Sunday, July 22, 2012

Way to go


I took off the kids training wheels about a week ago. Today, I thought it would be a great idea if I took them to center of town to teach them how to ride. It didn't go very well. Both kids were in tears. It is such a hard balance to cut: pushing them past their fears inspiring confidence, or, being a completely overbearing jerk and doing permanent damage to your kids by not relenting when they are terrified. Today, I think I cut the line a little too near the latter.

Henry wasn't scared. He said he was, but he was really just very upset and way out of his comfort zone. I remember this. I remember feeling afraid of things, like learning how to ride a bike or how to dance, or getting a job for the first time... I remember feeling out of my element to the extent that I was terrified. It was something that I had to work through... on my own. If I had thought more clearly I would have remembered that last bit a lot better. The picture was taken pretty early on in the whole event. Actually, Nora finally gave up and Jenny let her. I didn't let Henry give up. I kept with him, while he was crying and peddling. I told him he had to balance on his own for at least one "mississippi." He pleaded over and over and I told him I wasn't listening. One second of balancing and we were done. I ran with him, held on to him, over and over. I think it took about half an hour.
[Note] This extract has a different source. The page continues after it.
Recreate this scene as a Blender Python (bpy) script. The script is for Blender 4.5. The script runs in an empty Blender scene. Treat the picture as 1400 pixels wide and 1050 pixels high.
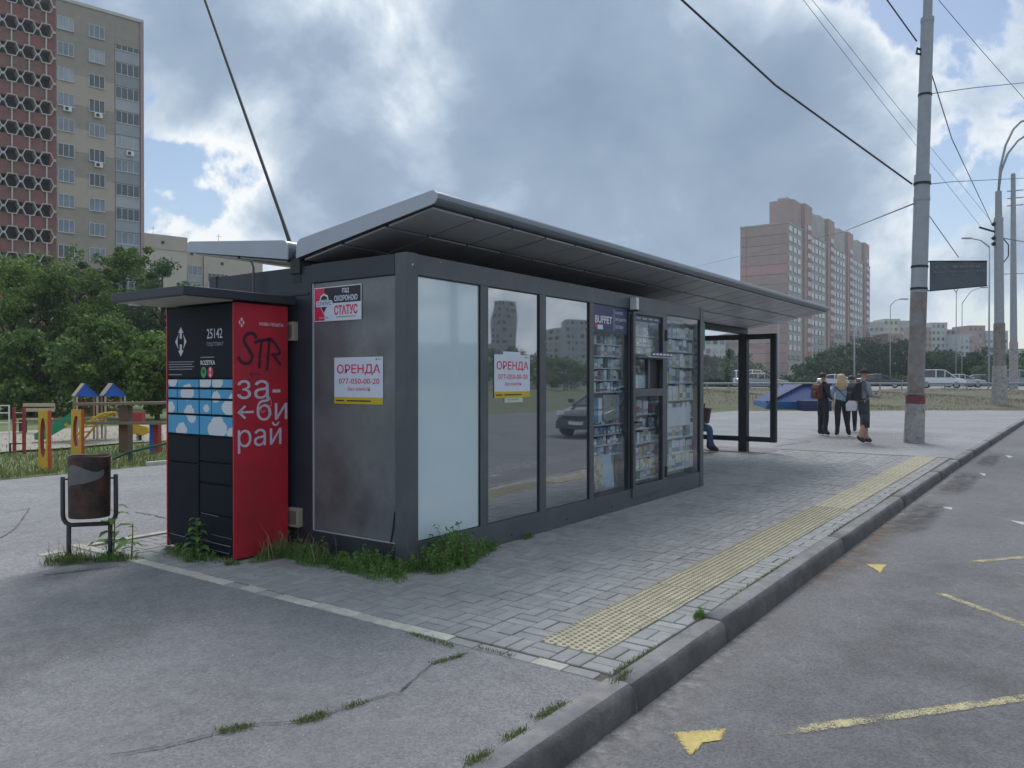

I was caught in this whole circle of not letting the bike get the best of him. I feel pretty bad about the whole thing. He forgave me for not listening to him. I always listen to him, it is central to our trust. He tries new things, but at a pace that is much slower than I tried for today. I told him why I wanted him to keep going and I think he understood. It didn't end horribly, or very well either. Just one of those grey area days that you hope isn't something he's going to remember when he is in college and writing about his childhood.